En el Evangelio de ayer contemplábamos la elección de los doce apóstoles. Hoy celebramos la fiesta de la conversión de san Pablo que, sin pertenecer al grupo de los Doce, es llamado el apóstol (con artículo). Hoy vemos cómo la conversión no es cosa del hombre, sino de Dios: Nadie viene a mí si el Padre no le atrae (Jn 6, 44). La conversión de Pablo, como toda auténtica conversión cristiana, toca niveles más profundos que los de la moralidad; toca lo más hondo de la persona. Así lo dice Jesús: Convertíos y creed en el Evangelio (Mc 1, 15).

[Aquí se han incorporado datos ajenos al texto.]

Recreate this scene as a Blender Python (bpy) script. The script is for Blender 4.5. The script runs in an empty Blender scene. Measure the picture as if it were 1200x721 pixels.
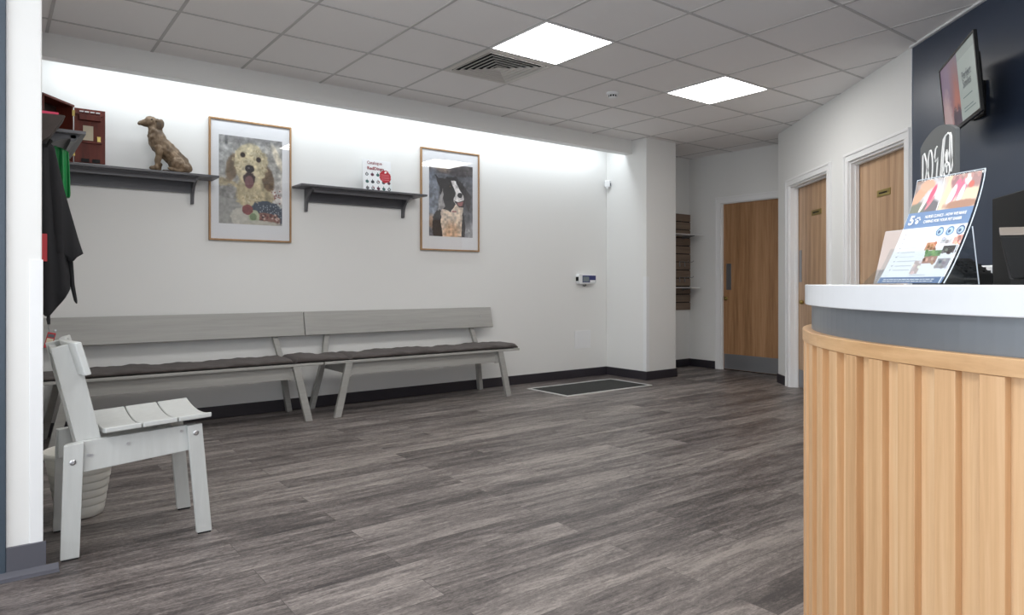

Id al mundo entero y proclamad el Evangelio a toda la creación.
En eso consistió la vida de Pablo después de su conversión: ¡Ay de mí si no predico el Evangelio! (1 Cor 9, 16). Fue siempre una persona apasionada. Antes de su conversión, centrado la ley de Moisés, perseguidor acérrimo de los seguidores de Jesús. Luego, centrado en Jesús: Lo que era para mí ganancia, lo he juzgado una pérdida a causa de Cristo, mi Señor, por quien perdí todas las cosas y las tengo por basura para ganar a Cristo (Flp 3, 7-8). Esta vida en la carne, la vivo en la fe del Hijo de Dios que me amó y se entregó a sí mismo por mí (Gal 2, 20).
Lo que hace de Pablo un hombre cercano y entrañable son sus grandes limitaciones, sus luchas interiores, y la manera de superarlo todo. Pablo, después de su conversión, continuó con su carácter difícil para la convivencia. Lo pasó mal; todos le abandonaron (2 Tim 4, 16). Pero su fe ciega en Jesús pudo con todo: Todo lo puedo en aquel que me da fuerzas (Flp 4, 13).